→ Exercise prompt:
Write out each line of the listing as it stands, without the images.

→ Given material:

::::

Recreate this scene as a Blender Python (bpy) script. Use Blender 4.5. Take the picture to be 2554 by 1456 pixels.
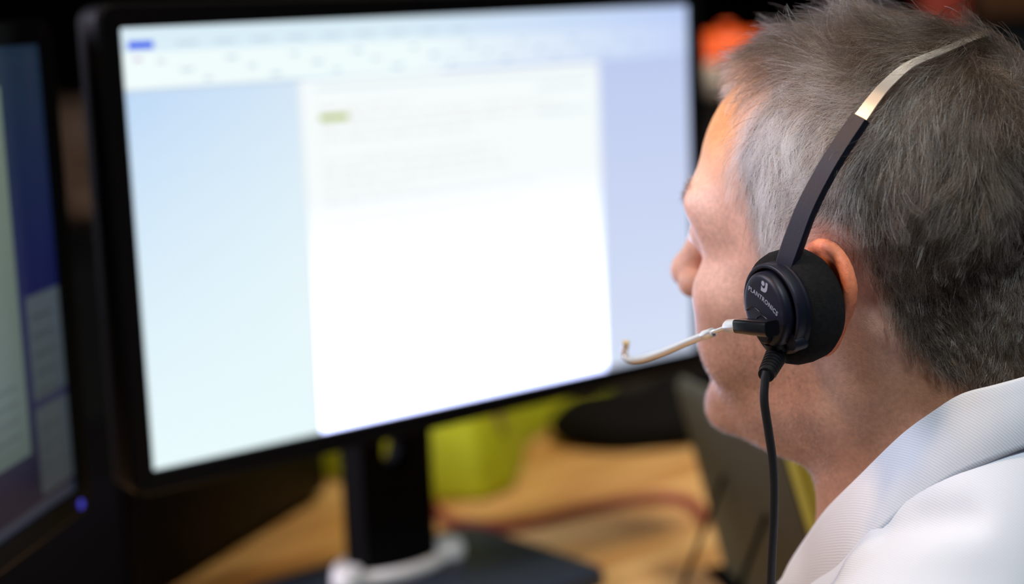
import bpy, bmesh, math, random
import numpy as np
from mathutils import Vector, Matrix, Euler

# ------------------------------------------------------------------ clear
for o in list(bpy.data.objects):
    bpy.data.objects.remove(o, do_unlink=True)
scene = bpy.context.scene
COL = scene.collection
random.seed(7)
RNG = np.random.default_rng(11)

# ------------------------------------------------------------------ camera
# screen of the main monitor lies in the plane y = 0, desk top at z = 0.74
RCAM = np.array([[0.7667577, 0.0384238, -0.6407857],
                 [-0.1353856, 0.9854340, -0.1029109],
                 [0.6274977, 0.1656609, 0.7607911]])
MCW = np.array([[1, 0, 0], [0, 0, 1], [0, -1, 0]]) @ RCAM.T      # camera axes -> world
CAM = np.array([-0.78287, -1.02214, 1.21222])
cam_data = bpy.data.cameras.new('camera')
cam = bpy.data.objects.new('camera', cam_data)
COL.objects.link(cam)
mw = Matrix.Identity(4)
for r in range(3):
    mw[r][0] = MCW[r, 0]
    mw[r][1] = -MCW[r, 1]
    mw[r][2] = -MCW[r, 2]
    mw[r][3] = CAM[r]
cam.matrix_world = mw
cam_data.sensor_fit = 'HORIZONTAL'
cam_data.sensor_width = 36.0
cam_data.lens = 36.0 * 4200 / 2554
cam_data.clip_start = 0.02
cam_data.clip_end = 50
cam_data.dof.use_dof = True
cam_data.dof.focus_distance = 0.815
cam_data.dof.aperture_fstop = 2.8
cam_data.dof.aperture_blades = 9
scene.camera = cam

# ------------------------------------------------------------------ world, lights, exposure
world = bpy.data.worlds.new('world')
scene.world = world
world.use_nodes = True
bg = world.node_tree.nodes['Background']
bg.inputs[0].default_value = (0.9, 0.8, 0.7, 1)
bg.inputs[1].default_value = 0.012
vs = scene.view_settings
vs.view_transform = 'Standard'
vs.look = 'None'
vs.exposure = 0.0
vs.gamma = 1.0
vs.use_curve_mapping = False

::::

→ Answer for this exercise:
Recreate this scene as a Blender Python (bpy) script. Use Blender 4.5. Take the picture to be 2554 by 1456 pixels.
import bpy, bmesh, math, random
import numpy as np
from mathutils import Vector, Matrix, Euler

# ------------------------------------------------------------------ clear
for o in list(bpy.data.objects):
    bpy.data.objects.remove(o, do_unlink=True)
scene = bpy.context.scene
COL = scene.collection
random.seed(7)
RNG = np.random.default_rng(11)

# ------------------------------------------------------------------ camera
# screen of the main monitor lies in the plane y = 0, desk top at z = 0.74
RCAM = np.array([[0.7667577, 0.0384238, -0.6407857],
                 [-0.1353856, 0.9854340, -0.1029109],
                 [0.6274977, 0.1656609, 0.7607911]])
MCW = np.array([[1, 0, 0], [0, 0, 1], [0, -1, 0]]) @ RCAM.T      # camera axes -> world
CAM = np.array([-0.78287, -1.02214, 1.21222])
cam_data = bpy.data.cameras.new('camera')
cam = bpy.data.objects.new('camera', cam_data)
COL.objects.link(cam)
mw = Matrix.Identity(4)
for r in range(3):
    mw[r][0] = MCW[r, 0]
    mw[r][1] = -MCW[r, 1]
    mw[r][2] = -MCW[r, 2]
    mw[r][3] = CAM[r]
cam.matrix_world = mw
cam_data.sensor_fit = 'HORIZONTAL'
cam_data.sensor_width = 36.0
cam_data.lens = 36.0 * 4200 / 2554
cam_data.clip_start = 0.02
cam_data.clip_end = 50
cam_data.dof.use_dof = True
cam_data.dof.focus_distance = 0.815
cam_data.dof.aperture_fstop = 2.8
cam_data.dof.aperture_blades = 9
scene.camera = cam

# ------------------------------------------------------------------ world, lights, exposure
world = bpy.data.worlds.new('world')
scene.world = world
world.use_nodes = True
bg = world.node_tree.nodes['Background']
bg.inputs[0].default_value = (0.9, 0.8, 0.7, 1)
bg.inputs[1].default_value = 0.012
vs = scene.view_settings
vs.view_transform = 'Standard'
vs.look = 'None'
vs.exposure = 0.0
vs.gamma = 1.0
vs.use_curve_mapping = False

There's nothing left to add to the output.